Solo alcuni accenni di un discorso che va letto integralmente, senza censure. 1. Pregare, predicare, pascere, le nuove tre p che definiscono un vescovo. 2. Non complesse dottrine ma l’annuncio gioioso di Cristo 3. Arretrare, decentrarsi e abbassarsi, evitando la tentazione dell’autoreferenzialità e del narcisismo. 4. Non fare della Croce un vessillo di lotte mondane. 5. Non lasciarsi paralizzare dalla paura o leccarsi le ferite inferte dalla secolarizzazione. 6. Praticare la via del dialogo con tutti: il linguaggio aspro e bellicoso della divisione non si addice alle labbra del pastore. 7. Meglio la prossimità dell’amore che l’ancoraggio alle certezze granitiche. 8. Comunione, collegialità e unità. Il mondo è fin troppo frazionato per aggiungerci le divisioni tra pastori. 9. Non evadere le questioni irrinunciabili: sacralità della vita, poveri, bambini, immigrati, anziani e malati, vittime di terrorismo e guerra, ambiente e famiglia. 10. Esercitare la pastorale della prossimità e l’accoglienza verso i migranti. 
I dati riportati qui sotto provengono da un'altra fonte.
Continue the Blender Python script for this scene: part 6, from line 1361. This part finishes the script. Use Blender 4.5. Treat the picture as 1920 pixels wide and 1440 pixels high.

Detto così sembra un decalogo, con l’aggravante di una connotazione imperativa. Ma lo straordinario Francesco ha tenuto quello che per tutti sarebbe stato un intervento correttivo con una dolcezza e una umiltà tali da spingere gli interlocutori a protendersi nell’ascolto. Non un giudice o un maestrino, ma un fratello tra fratelli, che ama troppo la Chiesa per tracciare strategie, preferendo di gran lunga la guida dello Spirito ai programmi personali. Un uomo capace di esercitare autorità e misericordia verso una Chiesa che ancora cura la ferita dello scandalo pedofilia, e che avverte ancora il bisogno di ribadire un “mai più” che dovrebbe ormai essere quasi scontato.

Quando poi torna a parlare di nuovo spagnolo, durante la celebrazione per la canonizzazione del missionario francescano a cui si devono i nomi delle più grandi metropoli della west coast, ripete quanto affermato in cattedrale davanti ai vescovi: Gesù per tutti. Un messaggio inclusivo che si traduce in un annuncio senza paura, senza pregiudizi, senza purismi. E’ l’annuncio dell’abbraccio misericordioso di Cristo che non fa liste selettive, non distingue tra degni e non, non elabora progetti. Anche ai fedeli arrivati per festeggiare il nuovo santo, come ai vescovi americani, il Papa chiede di non chiudersi in un’élite cristallizzata o di arroccarsi sulle proprie sicurezze, ma di diventare Chiesa in uscita, pronta a condividere la tenerezza riconciliatrice di Dio.